Collision between circle and line

I’m working on a collision method that detects at what time a moving circle makes contact with a line over the interval [0, 1] (it returns 1.0 if there’s no collision). I’m able to determine whether or not the circle is moving toward the line and if the circle’s velocity could ever move itself close enough to the line for there to be collision. However, I can’t figure out how to find the distance the circle would have to go to hit the line, which I’d get my time from.

Here’s pseudo code for the part of my method that works.
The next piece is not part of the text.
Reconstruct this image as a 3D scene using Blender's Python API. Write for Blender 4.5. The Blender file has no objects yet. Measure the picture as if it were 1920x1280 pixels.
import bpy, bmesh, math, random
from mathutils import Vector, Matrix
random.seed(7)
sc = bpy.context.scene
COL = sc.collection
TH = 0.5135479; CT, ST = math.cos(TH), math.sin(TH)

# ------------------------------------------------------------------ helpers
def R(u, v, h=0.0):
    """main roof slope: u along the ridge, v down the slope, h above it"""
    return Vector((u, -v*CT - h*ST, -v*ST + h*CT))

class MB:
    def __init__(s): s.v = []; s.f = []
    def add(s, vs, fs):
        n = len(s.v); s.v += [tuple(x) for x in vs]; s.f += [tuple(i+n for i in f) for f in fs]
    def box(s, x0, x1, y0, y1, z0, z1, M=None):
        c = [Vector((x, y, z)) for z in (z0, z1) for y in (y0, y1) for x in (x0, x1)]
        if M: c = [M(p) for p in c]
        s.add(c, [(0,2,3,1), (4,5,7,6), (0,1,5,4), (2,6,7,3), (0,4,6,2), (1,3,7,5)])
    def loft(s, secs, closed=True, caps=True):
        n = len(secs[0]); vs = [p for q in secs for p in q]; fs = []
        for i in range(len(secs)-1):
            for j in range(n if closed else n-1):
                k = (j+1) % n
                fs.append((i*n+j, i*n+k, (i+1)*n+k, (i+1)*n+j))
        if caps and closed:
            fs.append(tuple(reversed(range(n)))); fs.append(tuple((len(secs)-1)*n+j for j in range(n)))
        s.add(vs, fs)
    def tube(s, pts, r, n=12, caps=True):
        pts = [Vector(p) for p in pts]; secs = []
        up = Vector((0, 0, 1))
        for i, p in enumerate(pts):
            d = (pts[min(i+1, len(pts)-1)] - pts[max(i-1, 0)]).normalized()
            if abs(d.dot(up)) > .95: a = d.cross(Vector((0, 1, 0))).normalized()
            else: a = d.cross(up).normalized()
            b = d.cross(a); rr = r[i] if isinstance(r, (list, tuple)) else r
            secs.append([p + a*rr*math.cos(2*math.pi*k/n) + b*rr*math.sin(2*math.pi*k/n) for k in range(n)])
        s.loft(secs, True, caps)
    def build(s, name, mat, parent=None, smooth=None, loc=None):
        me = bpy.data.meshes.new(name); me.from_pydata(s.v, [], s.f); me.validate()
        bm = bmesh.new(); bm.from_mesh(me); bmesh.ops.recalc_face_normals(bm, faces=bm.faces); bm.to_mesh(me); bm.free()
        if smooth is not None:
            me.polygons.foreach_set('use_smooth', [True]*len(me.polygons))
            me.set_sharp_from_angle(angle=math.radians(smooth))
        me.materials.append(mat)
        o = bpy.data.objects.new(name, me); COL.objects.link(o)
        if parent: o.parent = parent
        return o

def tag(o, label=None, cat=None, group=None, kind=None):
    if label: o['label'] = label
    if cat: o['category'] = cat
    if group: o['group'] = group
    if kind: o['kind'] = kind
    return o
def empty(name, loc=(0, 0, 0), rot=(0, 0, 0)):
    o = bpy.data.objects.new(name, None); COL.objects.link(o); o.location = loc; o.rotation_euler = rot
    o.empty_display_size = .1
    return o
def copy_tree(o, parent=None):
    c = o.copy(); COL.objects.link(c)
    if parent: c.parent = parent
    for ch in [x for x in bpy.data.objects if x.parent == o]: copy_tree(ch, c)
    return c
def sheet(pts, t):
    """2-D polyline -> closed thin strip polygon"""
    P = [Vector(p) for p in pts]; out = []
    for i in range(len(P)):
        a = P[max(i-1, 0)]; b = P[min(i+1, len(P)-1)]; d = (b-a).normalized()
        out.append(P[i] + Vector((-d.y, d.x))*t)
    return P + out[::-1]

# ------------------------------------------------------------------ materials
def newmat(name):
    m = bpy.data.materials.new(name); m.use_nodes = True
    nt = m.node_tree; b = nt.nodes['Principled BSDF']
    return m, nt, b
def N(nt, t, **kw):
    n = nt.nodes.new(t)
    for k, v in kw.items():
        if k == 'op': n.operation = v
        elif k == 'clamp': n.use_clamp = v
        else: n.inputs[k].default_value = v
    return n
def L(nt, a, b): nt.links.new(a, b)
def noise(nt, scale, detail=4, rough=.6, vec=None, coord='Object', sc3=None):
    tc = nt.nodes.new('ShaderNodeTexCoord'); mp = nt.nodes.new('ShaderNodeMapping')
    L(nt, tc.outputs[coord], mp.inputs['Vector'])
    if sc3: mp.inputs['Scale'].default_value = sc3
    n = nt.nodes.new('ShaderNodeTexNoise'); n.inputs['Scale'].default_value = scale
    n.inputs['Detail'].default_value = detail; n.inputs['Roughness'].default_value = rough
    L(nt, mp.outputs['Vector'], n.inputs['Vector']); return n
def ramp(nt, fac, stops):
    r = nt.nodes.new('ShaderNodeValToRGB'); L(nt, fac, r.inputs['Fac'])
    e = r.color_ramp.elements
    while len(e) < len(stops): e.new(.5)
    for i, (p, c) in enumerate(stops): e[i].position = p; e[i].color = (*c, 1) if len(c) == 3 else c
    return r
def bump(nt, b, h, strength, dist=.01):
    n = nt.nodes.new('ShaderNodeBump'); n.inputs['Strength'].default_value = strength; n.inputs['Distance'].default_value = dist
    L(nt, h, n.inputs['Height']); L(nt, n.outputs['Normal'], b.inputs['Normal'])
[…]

I assume the line is infinite:

double calculateCollisionTime(Line2D line, Circle circle) {

// Get unit vector of line’s normal pointing to side of line circle is on,
// as well as shortest distance between line and circle’s centre coordinate.

if (circle.velocityMagnitude() < circle_line_distance - circle.radius())
return 1.0;

// Get unit vector of circle’s velocity.
// Get dot product of circle’s unit velocity vector and line’s unit normal vector.
// This corresponds to the angle between the circle’s velocity and the line.

if (dotprod <= 0) // Circle parallel to or going away from line.
return 1.0;

// This is the part I’m having trouble with.
// Find distance between circle and line parallel to circle’s velocity. If it’s less
// than the circle’s velocity, expect a collision. Divide this distance by the circle’s
// velocity to get time.

return time.

}

I have searched on the internet, and the few articles I found didn’t help me. Does anyone here have any suggestions?

Thank you.

Here is a usefull resource :

http://www.c-program.com/c-g-a-faq1.html

a “simple” method to find the intersection is :

• find the point on the circle closest to the line :
  • find the perpendicular projection of the center of the circle on the line
  • draw a line from the center to this point
  • find the point on this line at radius distance from the center.
• find the intersection of a line going through this point and whith the same direction as the circle speed (line - line intersection : easy)

Hope it helps

Lilian

Thanks for the site, Lilian.

I’ve been looking at the “distance from a point to a line” part with interest, but what do they mean by “L**2”? Is that L squared?

Yes

Thanks.

Anyway, that link you gave me helped me optimize some of my code, but I’m still having problems.

What I’m doing now is look for the possible intersection point on the circle’s radius, which is where the line normal would cross if reaching for the circle’s centre. I came up with two ways of calculating the distance between the line and this intersection point parallel to the circle’s velocity; one from the web site you gave me Lilian and another site at http://www.gamespp.com/algorithms/collisionDetectionTutorial02.html.

First I get the intersection point:

// Point of possible intersection on ball.
double intsect1X = A.x() + (-Nx * A.radius());
double intsect1Y = A.y() + (-Ny * A.radius());

Getting the distance based on the second site:

double d = (line.getX1() * Nx) + (line.getY1() * Ny);
double actDist = d - ((intsect1X * Nx) + (intsect1Y * Ny));

Getting the distance based on the first site:

double intsect2X = A.x() + (-Nx * A.radius()) + A.dx();
double intsect2Y = A.y() + (-Ny * A.radius()) + A.dy();

// Find distance between intersection point on ball and line parallel to ball velocity.
        
double denom = ((line.getX2() - line.getX1()) * (intsect2Y -  intsect1Y)) - ((line.getY2() - line.getY1()) * (intsect2X - intsect1X));
        
if (denom == 0) // Lines are parallel.
    return 1.0;
        
double r2 = (((line.getY1() - intsect1Y) * (intsect2X - intsect1X)) - ((line.getX1() - intsect1X) * (intsect2Y - intsect1Y))) / denom;
        
// Z is intersection point.
double Zx = line.getX1() + (r2 * (line.getX2() - line.getX1())) - intsect1X;
double Zy = line.getY1() + (r2 * (line.getY2() - line.getY1())) - intsect1Y;
        
// Distance ball actually has to move.
double actDist = Math.sqrt((Zx * Zx) + (Zy * Zy));

Both of these are followed by this:

if (dV <= Math.abs(actDist))
    return 1.0;
        
return Math.abs(actDist) / dV;

The problem is first of all that it looks like my line is “one-sided,” the ball is only blocked from one side. It can still pass through the other side. Even on the side where it’s blocked, it seems to be still possible for the ball to pass through if I press the forward key long enough (I’m controlling the ball with the keyboard).